I don’t identify with any of them. Many of the fashions exhibited are absurdly impractical or downright bizarre. They’re shown in exotic locations or derelict buildings. I assume the latter is to exaggerate the contrast between ruin and glamour. A few of the “costumes” are lovely, Marni, Armani, Prada, Balenciaga…But the prices are beyond my capacity, more than my monthly rent; some are more than my yearly food expenses! There’s a simple black bathing suit for over $1000 dollars! (I wonder if it has a “dry clean only” tag like many fine garments.)

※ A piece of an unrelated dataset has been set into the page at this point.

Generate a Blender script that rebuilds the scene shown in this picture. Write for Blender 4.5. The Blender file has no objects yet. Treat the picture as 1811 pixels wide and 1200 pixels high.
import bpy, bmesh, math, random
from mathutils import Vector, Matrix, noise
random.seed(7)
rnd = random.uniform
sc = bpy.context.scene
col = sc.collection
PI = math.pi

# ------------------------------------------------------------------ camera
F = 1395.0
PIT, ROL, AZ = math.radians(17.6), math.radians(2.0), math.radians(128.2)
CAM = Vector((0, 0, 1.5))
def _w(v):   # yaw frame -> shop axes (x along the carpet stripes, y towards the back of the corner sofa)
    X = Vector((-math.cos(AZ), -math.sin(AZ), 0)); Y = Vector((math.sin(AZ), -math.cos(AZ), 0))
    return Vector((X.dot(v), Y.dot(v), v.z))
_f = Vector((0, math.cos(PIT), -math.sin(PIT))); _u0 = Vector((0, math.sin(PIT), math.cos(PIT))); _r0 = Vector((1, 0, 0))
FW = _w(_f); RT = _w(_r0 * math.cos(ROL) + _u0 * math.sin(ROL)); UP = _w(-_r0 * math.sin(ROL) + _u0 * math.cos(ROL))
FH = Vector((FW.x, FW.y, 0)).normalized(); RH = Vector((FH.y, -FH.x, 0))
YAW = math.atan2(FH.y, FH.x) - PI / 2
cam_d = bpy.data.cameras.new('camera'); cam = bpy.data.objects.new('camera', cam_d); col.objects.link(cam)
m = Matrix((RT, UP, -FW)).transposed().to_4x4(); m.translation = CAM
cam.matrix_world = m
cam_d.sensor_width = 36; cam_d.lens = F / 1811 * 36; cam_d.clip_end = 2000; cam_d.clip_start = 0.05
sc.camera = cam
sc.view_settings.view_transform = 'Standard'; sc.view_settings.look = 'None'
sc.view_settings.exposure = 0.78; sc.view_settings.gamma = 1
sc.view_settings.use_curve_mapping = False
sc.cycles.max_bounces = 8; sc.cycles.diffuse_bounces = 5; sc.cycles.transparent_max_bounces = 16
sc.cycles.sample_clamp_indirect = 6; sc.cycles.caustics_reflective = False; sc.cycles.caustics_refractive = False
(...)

Until I was out of college my mother made all my clothes. An accomplished seamstress and knitter, she made everything short of undergarments and pajamas. Each fall and spring we chose patterns and fabrics. Linings were precise, prints matched at the seams, buttons were carefully chosen. I never learned to duplicate her skill as she had no patience for my imperfect attempts, but I did acquire a taste for fine things. I moved to a city where I could purchase clothing at sample sales and clearances in chic shops. My all-time prize purchase (at least fifteen years ago but still wearable) was a butter-soft red leather jacket, originally $800. It had been discounted twice and they deducted another 20% for a coupon I’d received from the store. The final cost was $100.

Many years ago, my mother-in-law, who was very fashionable and willing to spend much more on her wardrobe than I, gave me a few of her cast-offs, a Karl Lagerfield swing coat and three Chanel suits (“dry clean only”). Though “Voguish” these are considered vintage, which is fine with me. I still wear them.

My daughter is both fashionable and frugal. She spends a great deal of money on pocketbooks, has a few Marc Jacobs pieces for work, but might pair these with a fake leather jacket from Target that somehow looks fabulous and fools everyone. She favors neutral colors and simplicity. My two granddaughters (eight and two) favor sparkly things, Hello Kitty, and prints with hearts. The eight-year-old likes peace signs and slogans, the two-year-old, Dora and tutus.

In the airplane bathroom, I contemplate the arch of my eyebrow before going back to my seat. The designer I appreciate most is Ralph Lauren, as his “looks” can be replicated in affordable stores: flannel shirts, jeans, Nordic wool sweaters.

Toward the end of the magazine, the Vogue “taste makers” propose a few “stylishly inspired” recommendations: clothing, jewelry, footwear, gourmet food products and a cookbook that looks intriguing and is in my price range. But I’m a picky eater, a careless cook, and I don’t want to have to purchase a lot of exotic ingredients.

I try to picture myself in “statement-making trousers,” to feel relieved that a red lip goes with everything. I consider bejeweled denim, custom tea filter bags, and $400 oxfords which are really cute and inexpensive in Vogue terms (if not mine). My head spins with all the “must see, must do, must try…” mandates. The engine hums; the ride is smooth. I fall asleep and dream that I’m unable to open my eyes because of the weight of my diamond-encrusted false eyelashes.